According to Kellman—who obviously had a dog in this fight—her client was caught in the net. Sure, he was tied up with the wrong people, she said, but he was not a drug smuggler involved in an international heroin ring. The RICO and drug conspiracy charges against him would later be dropped, and although Salamone was eventually convicted on a lesser act of currency manipulation through falsifying statements, and had to subsequently serve five years in prison, Kellman argues that the government heavily charged him just so it could say it did.

"Whoever you can go after to get whatever headline you can get," she said.

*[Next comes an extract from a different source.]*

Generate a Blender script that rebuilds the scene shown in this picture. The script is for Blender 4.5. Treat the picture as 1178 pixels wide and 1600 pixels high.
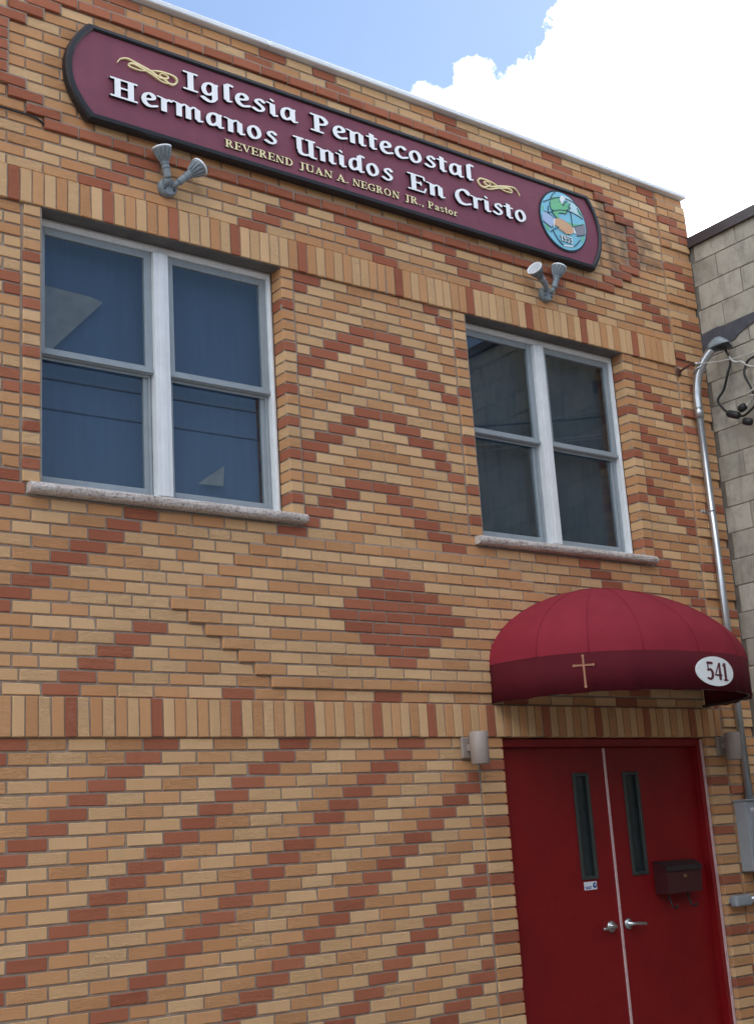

Kellman say the prosecution was typical for the US Attorney who was in charge of the Southern District of New York then: Rudolph Giuliani. The future New York City mayor and Republican presidential candidate was slowly constructing a name for himself, she said, with an image of being tough in a terrified city. This would later materialize in his grueling use of the "broken windows" policing model. And at the time, the mob was his Public Enemy No. 1.

With that in mind, Giuliani craved the spotlight, Kellman argued, calling him the "Donald Trump of prosecutors." (Giuliani was contacted for this article, but was unable to comment.)

"Whatever ails the system," she continued, "was just exacerbated in the Giuliani years. I just kept thinking to myself, 'This shouldn't happen in an American court.'"

Of course, the biggest irony of the Pizza Connection trial is that, even with its flashy FBI raids and super-sized trial, it didn't really achieve much on the street. After it was all over, the mob still sold dope—the defendants were merely replaced with new slacks, according to Amoruso, and the stream continued.

"The trial impacted the mob in that it shut down a very lucrative operation that was running smoothly and brought in a lot of steady income for American and Sicilian mobsters," he explained. "In the long run, however, it was business as usual. Heroin continued to flow into New York and other American cities."